### [RECORD SET]
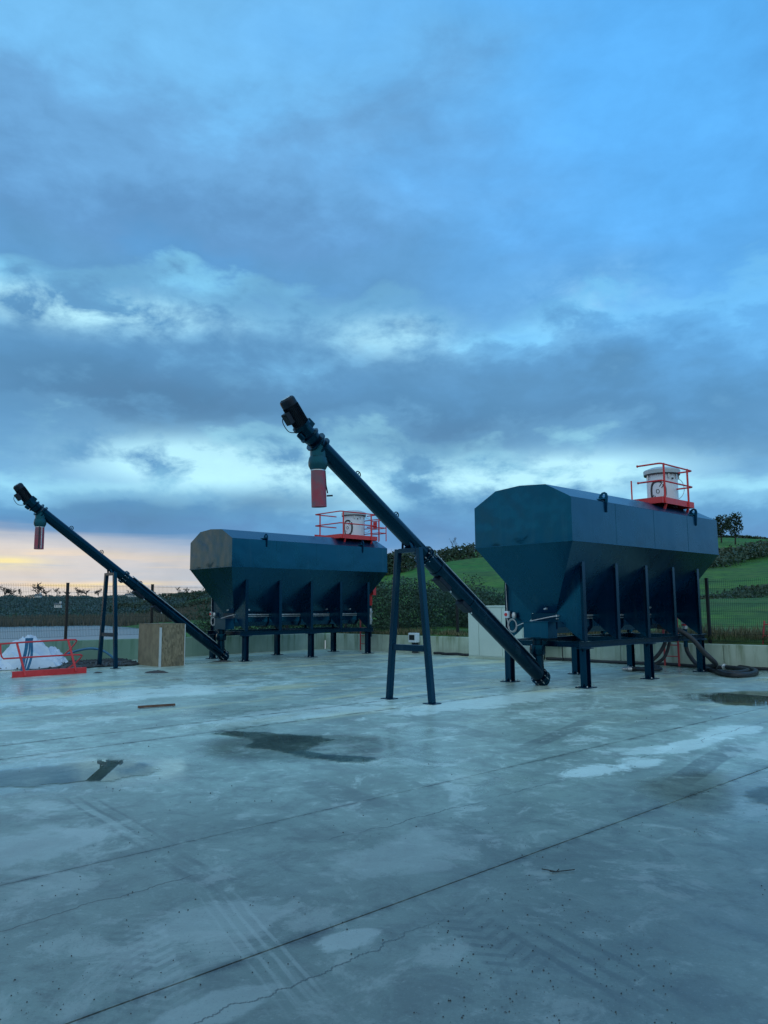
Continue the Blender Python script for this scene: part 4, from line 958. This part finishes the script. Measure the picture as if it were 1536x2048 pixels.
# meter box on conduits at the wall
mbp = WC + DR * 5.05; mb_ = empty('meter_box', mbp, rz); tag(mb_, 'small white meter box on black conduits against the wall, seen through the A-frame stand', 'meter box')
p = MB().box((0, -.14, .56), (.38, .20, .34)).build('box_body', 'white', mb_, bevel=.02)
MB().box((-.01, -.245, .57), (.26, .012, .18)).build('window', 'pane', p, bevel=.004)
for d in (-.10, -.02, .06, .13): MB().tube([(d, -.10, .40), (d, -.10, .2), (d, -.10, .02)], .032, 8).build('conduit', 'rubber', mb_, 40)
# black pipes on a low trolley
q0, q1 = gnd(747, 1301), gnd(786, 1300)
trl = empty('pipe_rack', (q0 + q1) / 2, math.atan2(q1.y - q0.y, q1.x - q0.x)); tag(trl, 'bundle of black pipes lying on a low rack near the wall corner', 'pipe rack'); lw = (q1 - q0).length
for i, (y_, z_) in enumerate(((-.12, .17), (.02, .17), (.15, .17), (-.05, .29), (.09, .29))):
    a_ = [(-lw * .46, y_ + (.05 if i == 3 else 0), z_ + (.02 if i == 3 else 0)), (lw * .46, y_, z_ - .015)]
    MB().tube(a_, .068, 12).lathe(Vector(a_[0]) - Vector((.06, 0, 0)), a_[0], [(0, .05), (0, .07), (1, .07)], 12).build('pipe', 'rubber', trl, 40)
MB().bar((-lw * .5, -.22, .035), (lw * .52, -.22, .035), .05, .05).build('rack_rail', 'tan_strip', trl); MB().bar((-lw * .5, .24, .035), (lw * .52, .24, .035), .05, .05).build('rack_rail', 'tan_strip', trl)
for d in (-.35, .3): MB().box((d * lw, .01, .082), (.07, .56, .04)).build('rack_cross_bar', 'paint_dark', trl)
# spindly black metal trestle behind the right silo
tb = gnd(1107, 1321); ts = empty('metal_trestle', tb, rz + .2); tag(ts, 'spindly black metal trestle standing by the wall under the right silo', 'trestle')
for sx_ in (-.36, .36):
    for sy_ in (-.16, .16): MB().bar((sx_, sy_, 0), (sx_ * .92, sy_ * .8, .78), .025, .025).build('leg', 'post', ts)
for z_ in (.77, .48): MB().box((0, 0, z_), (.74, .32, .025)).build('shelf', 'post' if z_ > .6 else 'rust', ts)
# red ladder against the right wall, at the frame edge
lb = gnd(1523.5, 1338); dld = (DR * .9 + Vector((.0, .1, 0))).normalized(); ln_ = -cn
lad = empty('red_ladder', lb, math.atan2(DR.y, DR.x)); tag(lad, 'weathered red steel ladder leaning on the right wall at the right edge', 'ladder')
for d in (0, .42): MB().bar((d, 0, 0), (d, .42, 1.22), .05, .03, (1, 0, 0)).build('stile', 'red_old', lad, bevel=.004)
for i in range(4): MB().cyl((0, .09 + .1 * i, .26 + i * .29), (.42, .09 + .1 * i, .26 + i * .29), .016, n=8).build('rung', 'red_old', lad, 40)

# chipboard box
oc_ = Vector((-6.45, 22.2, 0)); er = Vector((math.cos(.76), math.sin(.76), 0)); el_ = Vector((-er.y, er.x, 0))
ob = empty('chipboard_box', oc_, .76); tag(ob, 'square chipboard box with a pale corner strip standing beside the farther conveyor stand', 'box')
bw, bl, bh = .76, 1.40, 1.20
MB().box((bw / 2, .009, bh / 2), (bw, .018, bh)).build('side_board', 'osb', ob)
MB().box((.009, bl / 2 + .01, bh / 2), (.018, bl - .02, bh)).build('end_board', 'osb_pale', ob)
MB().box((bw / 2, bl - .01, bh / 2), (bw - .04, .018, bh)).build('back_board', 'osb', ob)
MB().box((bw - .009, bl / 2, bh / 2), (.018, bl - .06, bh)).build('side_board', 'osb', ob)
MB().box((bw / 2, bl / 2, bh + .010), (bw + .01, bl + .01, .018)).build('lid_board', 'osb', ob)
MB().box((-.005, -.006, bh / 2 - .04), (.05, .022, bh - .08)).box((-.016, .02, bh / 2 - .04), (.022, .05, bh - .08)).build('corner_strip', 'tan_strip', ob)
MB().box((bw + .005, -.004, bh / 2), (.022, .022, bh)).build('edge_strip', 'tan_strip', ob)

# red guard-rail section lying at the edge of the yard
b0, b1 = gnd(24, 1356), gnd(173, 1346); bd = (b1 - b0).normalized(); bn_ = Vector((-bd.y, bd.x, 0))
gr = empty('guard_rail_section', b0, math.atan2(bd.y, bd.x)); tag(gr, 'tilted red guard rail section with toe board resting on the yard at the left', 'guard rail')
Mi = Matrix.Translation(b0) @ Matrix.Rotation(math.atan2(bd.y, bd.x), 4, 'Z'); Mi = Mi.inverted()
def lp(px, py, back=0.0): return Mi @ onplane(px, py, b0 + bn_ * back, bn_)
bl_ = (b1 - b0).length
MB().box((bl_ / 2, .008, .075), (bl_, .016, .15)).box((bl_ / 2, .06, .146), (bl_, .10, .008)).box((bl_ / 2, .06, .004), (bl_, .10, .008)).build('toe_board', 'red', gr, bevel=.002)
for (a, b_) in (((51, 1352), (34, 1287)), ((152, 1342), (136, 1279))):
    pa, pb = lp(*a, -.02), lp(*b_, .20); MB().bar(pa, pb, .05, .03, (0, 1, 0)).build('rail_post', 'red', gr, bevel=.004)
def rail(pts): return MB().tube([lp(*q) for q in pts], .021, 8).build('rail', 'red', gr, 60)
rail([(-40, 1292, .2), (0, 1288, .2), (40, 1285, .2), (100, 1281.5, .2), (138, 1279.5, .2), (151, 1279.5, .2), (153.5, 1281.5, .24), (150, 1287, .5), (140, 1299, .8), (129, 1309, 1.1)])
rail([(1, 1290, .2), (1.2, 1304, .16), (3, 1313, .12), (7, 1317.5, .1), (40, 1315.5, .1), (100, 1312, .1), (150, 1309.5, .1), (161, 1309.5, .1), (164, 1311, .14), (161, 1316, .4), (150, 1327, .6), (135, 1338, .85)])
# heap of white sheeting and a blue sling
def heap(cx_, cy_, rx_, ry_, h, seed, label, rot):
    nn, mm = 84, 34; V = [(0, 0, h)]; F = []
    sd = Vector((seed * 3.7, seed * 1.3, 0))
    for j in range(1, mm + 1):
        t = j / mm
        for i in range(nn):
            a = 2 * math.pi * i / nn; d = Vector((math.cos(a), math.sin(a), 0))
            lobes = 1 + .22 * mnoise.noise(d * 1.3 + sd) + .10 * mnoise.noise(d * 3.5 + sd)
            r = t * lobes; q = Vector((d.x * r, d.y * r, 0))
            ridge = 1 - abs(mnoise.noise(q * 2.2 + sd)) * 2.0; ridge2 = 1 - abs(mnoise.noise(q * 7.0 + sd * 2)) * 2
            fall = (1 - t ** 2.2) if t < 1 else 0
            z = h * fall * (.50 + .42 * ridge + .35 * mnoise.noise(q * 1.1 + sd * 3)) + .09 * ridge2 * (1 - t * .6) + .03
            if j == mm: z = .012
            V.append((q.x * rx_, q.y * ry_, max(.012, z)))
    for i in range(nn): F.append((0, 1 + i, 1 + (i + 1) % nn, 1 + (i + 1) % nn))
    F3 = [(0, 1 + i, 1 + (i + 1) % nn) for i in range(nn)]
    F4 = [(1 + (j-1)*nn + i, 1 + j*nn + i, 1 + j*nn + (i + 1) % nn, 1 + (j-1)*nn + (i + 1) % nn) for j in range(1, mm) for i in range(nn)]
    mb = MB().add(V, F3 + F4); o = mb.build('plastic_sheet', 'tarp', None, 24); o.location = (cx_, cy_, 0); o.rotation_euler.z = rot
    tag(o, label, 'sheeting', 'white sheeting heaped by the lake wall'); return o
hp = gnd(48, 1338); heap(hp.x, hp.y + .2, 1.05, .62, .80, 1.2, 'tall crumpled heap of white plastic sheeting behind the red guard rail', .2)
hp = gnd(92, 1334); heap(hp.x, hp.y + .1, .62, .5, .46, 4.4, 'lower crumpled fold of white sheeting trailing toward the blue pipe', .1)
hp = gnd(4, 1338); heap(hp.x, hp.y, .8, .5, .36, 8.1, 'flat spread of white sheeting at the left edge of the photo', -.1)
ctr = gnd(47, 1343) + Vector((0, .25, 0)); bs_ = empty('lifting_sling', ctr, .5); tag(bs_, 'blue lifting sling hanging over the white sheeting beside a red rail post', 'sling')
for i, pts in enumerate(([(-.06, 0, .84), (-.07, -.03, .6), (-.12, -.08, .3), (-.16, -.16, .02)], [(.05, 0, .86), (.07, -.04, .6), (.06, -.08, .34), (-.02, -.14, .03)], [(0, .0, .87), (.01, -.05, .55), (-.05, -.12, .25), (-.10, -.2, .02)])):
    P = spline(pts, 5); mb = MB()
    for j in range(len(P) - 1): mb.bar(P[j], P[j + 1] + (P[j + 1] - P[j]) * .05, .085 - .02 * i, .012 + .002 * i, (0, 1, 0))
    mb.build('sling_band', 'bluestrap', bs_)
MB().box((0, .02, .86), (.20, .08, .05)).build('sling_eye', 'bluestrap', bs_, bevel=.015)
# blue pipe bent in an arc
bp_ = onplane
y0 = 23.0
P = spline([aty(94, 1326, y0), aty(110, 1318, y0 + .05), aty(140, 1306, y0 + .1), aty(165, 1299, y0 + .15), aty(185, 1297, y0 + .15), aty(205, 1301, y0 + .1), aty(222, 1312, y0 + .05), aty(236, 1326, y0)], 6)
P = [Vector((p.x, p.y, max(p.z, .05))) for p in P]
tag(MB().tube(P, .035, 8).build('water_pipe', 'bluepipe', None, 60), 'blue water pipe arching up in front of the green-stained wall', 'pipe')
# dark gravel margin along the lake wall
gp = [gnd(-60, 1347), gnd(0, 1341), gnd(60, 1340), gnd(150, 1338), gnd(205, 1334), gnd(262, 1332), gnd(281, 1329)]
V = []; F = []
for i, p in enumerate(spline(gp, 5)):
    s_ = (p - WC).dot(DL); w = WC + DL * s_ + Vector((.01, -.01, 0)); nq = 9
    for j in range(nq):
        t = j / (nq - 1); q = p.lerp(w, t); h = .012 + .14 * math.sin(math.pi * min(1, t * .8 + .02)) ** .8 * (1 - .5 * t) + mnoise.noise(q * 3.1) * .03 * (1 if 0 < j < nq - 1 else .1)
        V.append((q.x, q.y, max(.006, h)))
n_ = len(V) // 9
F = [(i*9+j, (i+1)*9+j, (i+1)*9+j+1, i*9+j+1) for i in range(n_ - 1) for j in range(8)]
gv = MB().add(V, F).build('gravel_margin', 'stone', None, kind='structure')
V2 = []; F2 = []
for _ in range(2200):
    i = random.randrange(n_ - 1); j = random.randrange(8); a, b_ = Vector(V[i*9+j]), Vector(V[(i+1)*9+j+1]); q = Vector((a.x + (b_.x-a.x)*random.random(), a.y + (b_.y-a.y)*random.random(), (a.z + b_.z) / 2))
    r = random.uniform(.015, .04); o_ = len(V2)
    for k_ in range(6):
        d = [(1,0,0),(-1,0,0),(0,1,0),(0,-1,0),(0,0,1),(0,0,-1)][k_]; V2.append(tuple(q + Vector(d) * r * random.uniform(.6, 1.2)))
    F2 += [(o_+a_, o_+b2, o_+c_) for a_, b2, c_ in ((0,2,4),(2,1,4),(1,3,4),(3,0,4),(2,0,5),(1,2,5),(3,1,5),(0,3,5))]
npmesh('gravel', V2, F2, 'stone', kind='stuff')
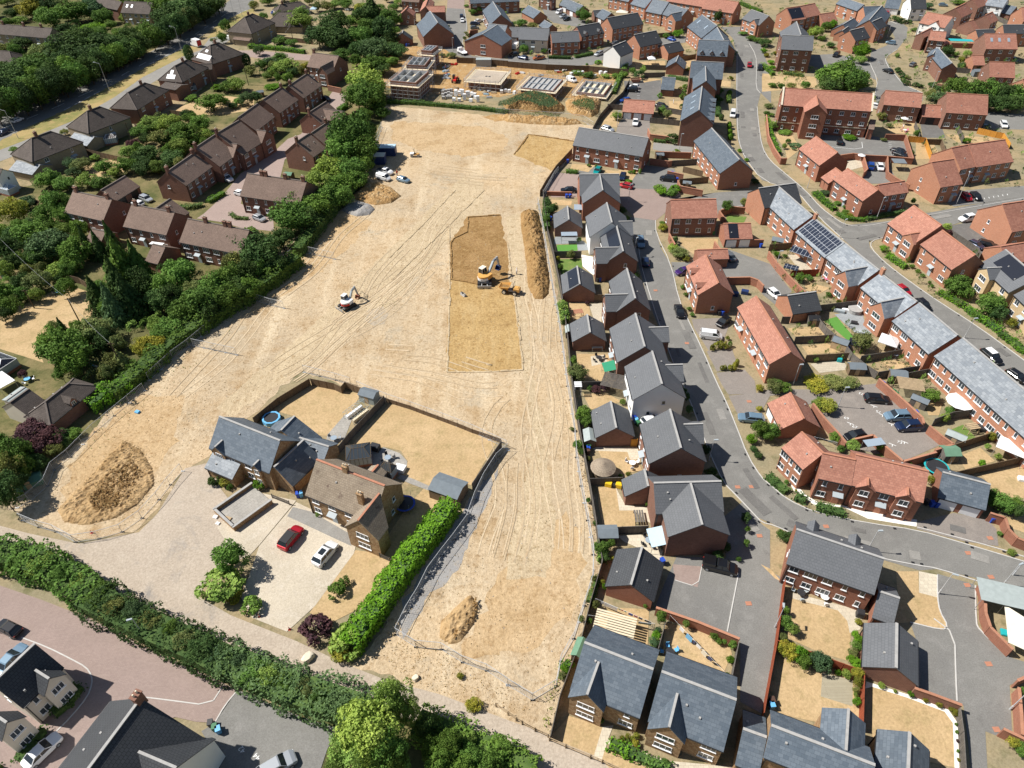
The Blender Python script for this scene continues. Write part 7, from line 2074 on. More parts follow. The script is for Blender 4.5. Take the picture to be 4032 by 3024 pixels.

### [GIVEN EXERCISE]
Pick every line with "Blender" in it and copy it.

### [RESPONSE TO THE TASK]
Continue the Blender Python script for this scene: part 4, from line 958. This part finishes the script. Measure the picture as if it were 1536x2048 pixels.
The Blender Python script for this scene continues. Write part 7, from line 2074 on. More parts follow. The script is for Blender 4.5. Take the picture to be 4032 by 3024 pixels.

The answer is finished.